Thought, however, has its distinctive features; for it is subject to two of the great directive tendencies that we mentioned on p. 205: the tendency to objectify, to find ‘real things’ in the world about us, and the tendency to dual division. The tendency to objectify underlies perception as well as thought; the earliest ‘real things’ were, we must suppose, external and material things; but with the growth of ideas the tendency bears also upon the things of mind, upon concepts and abstract ideas; these are taken as real in every case of thinking. The tendency to dual division is characteristic of thought; thinking is essentially divisive, even if the goal of thought is constructive.
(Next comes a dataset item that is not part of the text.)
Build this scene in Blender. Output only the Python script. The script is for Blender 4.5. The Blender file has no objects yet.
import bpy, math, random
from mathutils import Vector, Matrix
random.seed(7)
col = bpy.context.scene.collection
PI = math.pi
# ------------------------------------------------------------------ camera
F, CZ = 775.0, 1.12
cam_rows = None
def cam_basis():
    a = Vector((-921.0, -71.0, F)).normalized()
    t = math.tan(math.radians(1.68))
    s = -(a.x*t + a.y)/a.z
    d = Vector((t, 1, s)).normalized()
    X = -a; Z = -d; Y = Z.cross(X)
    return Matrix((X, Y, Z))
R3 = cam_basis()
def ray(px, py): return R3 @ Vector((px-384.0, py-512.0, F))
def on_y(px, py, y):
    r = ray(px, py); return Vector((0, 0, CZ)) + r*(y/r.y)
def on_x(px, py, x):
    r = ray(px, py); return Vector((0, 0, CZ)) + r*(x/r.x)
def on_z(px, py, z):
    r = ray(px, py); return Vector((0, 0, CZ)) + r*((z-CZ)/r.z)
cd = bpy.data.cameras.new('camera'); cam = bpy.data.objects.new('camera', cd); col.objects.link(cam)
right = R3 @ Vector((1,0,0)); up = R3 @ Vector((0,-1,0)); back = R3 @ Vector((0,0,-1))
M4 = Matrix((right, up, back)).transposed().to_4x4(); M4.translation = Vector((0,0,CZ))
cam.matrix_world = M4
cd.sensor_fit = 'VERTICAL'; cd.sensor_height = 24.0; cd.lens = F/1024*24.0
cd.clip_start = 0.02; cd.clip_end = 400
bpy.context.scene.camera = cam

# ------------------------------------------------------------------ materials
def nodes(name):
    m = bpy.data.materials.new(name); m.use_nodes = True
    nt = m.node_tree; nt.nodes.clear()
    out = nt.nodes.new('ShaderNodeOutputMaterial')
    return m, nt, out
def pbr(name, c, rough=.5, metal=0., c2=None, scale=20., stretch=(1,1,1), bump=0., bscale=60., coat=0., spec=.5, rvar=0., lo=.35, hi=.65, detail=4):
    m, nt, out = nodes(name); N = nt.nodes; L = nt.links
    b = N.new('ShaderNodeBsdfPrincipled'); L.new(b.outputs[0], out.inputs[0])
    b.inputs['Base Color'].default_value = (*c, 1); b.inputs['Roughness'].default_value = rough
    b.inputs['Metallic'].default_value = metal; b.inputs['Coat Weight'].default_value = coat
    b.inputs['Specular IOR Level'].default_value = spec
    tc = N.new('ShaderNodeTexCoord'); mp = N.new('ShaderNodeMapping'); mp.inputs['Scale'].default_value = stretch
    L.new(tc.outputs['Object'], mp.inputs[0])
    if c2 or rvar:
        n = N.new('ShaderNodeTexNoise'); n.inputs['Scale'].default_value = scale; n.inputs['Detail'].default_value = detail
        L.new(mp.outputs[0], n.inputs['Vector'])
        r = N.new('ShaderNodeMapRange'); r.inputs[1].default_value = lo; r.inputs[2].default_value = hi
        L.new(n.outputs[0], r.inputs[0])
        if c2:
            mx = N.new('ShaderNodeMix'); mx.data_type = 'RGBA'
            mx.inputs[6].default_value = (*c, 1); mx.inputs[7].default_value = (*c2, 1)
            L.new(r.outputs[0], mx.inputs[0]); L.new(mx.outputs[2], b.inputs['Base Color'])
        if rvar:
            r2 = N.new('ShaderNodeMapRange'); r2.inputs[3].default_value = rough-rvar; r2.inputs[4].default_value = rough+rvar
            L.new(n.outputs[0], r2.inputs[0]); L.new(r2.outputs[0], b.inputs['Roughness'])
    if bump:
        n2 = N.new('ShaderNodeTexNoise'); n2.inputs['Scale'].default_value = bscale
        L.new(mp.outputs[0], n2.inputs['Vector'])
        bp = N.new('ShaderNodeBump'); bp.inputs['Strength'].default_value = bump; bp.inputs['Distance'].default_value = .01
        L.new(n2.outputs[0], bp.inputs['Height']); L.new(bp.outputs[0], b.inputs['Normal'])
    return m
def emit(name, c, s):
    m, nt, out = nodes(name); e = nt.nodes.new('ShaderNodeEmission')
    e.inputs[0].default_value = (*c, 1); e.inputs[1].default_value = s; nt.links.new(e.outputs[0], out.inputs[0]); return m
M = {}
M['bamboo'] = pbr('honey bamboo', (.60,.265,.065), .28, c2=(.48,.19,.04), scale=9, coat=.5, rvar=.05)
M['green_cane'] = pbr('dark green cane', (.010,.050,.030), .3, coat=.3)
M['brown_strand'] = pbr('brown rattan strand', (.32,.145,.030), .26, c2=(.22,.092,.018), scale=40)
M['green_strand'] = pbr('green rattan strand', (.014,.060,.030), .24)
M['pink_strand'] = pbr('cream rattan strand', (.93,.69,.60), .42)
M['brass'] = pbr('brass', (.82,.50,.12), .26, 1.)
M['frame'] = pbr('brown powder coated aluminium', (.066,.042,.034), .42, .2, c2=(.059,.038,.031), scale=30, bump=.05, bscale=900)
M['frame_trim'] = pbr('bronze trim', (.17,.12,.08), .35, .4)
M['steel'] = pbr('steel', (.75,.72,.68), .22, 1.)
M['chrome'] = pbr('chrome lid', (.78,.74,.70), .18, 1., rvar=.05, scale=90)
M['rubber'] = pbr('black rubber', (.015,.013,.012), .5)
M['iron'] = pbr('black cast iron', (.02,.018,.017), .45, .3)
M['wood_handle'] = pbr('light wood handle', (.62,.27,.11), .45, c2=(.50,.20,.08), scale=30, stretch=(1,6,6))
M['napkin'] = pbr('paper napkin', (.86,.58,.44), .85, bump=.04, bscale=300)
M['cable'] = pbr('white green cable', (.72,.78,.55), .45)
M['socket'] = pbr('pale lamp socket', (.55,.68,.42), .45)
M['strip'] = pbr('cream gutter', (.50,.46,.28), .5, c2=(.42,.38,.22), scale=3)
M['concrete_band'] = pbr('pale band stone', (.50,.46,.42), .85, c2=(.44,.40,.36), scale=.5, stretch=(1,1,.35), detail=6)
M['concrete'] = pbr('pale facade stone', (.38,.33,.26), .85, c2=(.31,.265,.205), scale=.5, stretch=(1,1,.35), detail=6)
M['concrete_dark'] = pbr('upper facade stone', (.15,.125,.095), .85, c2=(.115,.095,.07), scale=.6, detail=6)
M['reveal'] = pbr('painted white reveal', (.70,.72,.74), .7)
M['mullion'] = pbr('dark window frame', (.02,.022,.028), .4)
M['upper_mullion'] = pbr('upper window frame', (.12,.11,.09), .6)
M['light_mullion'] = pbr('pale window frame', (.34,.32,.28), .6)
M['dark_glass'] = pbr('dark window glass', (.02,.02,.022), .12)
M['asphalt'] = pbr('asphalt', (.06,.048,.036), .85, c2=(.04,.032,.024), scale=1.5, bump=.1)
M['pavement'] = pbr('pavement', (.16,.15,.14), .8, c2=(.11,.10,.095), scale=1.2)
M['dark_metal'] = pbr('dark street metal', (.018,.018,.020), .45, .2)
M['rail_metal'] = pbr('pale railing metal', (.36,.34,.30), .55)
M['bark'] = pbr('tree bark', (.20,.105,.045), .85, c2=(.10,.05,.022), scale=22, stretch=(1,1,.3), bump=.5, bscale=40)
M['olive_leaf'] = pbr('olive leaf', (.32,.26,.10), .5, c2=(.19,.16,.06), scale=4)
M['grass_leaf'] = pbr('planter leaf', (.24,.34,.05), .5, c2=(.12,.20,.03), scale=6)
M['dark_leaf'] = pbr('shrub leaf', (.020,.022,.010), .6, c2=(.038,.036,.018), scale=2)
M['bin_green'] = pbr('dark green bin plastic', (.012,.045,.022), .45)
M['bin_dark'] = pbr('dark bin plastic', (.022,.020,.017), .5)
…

Here, then, is the main difference between thought and constructive imagination: that imagination proceeds to the exhibition of a single something, a statue or a picture or a poem; whereas thought proceeds to the exhibition of two somethings in relation, and ends with what the logicians call a judgement.
The tendency to dual division is so natural to us, and is impressed so deeply in our nervous make-up, that we can hardly hope to go behind it. We can hardly even describe a situation which calls for thought without presupposing the very tendency which is characteristic of thought. For what are the situations? They are situations which ask a question; and we cannot ask a question without putting it in the form of a judgement. Primitive man, wandering from place to place, comes back to a scene that he knew under other circumstances; the tree which was leafy is now bare, the river-bed which was full of water is now dry. If there is no feeling of familiarity, and therefore no recognition, the situation may still ask him: ‘Same?’ and his reply ‘Same scene; different features’ is the reply of thought. He has tried to understand things; his secondary attention has played upon the scene perceived and the scene remembered; he has in the upshot divided the permanent from the changing, the ‘thing’ from the ‘properties’ of the thing; he has reached a conclusion, or formed a judgement.